** START OF Recorded data **
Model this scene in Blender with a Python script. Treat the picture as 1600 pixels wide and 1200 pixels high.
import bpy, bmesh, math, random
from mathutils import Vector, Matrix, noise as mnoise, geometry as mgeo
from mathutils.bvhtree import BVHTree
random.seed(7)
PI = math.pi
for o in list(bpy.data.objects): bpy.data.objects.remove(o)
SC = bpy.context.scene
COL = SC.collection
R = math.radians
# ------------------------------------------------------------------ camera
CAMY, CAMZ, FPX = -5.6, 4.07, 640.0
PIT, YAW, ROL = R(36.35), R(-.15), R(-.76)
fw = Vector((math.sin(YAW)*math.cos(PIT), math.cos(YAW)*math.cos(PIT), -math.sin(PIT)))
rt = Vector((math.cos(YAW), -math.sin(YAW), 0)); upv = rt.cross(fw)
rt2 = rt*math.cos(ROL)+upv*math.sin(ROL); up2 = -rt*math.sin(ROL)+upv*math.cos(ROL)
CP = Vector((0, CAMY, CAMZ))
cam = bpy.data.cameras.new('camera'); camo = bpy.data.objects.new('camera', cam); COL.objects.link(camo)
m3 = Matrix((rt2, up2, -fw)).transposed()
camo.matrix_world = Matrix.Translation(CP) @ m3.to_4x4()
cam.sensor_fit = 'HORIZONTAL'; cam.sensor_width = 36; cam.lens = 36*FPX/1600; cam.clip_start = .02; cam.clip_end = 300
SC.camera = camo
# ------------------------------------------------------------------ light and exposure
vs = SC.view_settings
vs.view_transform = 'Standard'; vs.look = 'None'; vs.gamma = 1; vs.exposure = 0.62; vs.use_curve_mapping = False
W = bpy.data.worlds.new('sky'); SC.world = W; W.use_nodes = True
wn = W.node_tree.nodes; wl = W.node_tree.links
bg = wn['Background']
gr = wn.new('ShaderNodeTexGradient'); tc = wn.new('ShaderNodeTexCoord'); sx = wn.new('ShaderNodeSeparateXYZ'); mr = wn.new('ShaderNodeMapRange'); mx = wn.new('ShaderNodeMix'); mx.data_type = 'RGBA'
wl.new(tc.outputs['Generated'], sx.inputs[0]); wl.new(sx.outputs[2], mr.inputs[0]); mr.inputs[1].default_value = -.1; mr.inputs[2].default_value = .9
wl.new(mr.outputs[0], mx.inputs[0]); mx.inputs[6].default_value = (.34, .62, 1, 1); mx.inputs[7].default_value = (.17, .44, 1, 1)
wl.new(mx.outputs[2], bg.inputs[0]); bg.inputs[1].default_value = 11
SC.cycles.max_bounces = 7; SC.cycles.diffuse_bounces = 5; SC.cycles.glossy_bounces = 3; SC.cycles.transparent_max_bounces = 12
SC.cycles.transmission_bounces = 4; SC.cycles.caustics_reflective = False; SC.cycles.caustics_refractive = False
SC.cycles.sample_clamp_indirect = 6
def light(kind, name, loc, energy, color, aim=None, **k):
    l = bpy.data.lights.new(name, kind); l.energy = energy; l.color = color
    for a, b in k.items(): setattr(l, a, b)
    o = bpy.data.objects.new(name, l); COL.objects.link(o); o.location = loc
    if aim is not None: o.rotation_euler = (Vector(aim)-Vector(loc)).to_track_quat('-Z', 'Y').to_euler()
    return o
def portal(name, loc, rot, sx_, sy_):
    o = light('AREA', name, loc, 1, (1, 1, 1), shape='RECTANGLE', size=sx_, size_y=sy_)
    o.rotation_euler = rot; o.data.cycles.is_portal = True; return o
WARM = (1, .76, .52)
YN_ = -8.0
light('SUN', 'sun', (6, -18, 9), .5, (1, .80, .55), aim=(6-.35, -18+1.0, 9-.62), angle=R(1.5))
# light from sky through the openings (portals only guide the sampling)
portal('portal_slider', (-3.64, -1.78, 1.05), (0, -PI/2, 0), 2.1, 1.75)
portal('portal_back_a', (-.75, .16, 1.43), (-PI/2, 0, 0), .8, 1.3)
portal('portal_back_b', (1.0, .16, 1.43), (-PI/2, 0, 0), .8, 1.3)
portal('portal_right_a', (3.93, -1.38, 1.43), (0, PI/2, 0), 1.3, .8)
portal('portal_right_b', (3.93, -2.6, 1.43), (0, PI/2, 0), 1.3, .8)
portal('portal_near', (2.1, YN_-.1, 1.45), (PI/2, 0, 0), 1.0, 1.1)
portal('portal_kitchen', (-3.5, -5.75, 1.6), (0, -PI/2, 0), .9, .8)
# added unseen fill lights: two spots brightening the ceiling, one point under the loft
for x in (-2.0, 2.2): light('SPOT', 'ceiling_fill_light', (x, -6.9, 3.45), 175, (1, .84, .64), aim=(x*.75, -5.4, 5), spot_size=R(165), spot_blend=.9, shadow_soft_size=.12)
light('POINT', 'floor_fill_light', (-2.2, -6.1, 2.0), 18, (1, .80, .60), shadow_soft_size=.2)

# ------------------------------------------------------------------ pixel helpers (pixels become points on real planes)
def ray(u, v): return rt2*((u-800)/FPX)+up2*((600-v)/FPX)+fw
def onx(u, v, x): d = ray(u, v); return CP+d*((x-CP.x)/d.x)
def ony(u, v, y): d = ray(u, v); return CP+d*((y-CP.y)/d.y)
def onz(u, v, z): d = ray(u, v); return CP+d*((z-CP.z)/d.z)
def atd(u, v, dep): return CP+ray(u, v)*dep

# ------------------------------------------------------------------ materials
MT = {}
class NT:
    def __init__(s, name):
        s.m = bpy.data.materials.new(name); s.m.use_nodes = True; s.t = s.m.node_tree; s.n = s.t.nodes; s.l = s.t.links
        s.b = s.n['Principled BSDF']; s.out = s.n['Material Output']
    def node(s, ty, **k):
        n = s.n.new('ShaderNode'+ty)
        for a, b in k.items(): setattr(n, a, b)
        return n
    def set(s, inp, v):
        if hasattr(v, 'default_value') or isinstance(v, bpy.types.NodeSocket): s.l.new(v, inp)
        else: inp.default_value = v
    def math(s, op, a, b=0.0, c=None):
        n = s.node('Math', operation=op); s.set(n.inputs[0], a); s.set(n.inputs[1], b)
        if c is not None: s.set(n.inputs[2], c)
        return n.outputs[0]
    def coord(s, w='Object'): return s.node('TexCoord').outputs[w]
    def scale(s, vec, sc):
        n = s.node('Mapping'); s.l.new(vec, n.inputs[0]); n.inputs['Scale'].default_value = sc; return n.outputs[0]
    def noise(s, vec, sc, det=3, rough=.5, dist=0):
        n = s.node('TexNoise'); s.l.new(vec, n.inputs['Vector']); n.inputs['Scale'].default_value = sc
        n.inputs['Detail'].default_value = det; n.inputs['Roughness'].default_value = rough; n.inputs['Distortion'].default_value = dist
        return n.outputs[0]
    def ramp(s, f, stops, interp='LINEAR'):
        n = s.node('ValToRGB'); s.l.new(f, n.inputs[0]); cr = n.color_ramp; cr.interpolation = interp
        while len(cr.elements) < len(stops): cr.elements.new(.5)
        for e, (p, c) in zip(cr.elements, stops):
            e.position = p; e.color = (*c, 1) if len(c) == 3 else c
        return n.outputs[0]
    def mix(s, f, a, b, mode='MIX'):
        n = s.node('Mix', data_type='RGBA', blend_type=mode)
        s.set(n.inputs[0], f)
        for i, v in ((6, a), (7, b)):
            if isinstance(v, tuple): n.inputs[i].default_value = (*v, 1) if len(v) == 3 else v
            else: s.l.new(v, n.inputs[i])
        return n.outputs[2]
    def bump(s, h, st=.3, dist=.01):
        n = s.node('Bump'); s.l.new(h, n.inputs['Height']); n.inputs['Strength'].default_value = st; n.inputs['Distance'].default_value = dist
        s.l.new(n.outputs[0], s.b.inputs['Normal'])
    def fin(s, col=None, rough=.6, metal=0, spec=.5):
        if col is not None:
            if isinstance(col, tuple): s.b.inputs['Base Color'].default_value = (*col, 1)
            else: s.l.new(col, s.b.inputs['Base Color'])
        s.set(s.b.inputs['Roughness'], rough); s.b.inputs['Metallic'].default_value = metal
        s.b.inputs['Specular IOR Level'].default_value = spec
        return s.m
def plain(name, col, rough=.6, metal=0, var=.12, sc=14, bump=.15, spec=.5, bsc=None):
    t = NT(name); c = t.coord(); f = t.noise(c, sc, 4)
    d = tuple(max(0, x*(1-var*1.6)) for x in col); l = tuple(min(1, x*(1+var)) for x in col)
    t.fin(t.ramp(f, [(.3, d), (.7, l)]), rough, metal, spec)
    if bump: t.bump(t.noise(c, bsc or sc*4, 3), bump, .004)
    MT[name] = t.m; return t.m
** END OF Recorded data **
**What to work on**
For each line in the data above that contains the string "pixels", extract the line.

**Task output**
Model this scene in Blender with a Python script. Treat the picture as 1600 pixels wide and 1200 pixels high.
# ------------------------------------------------------------------ pixel helpers (pixels become points on real planes)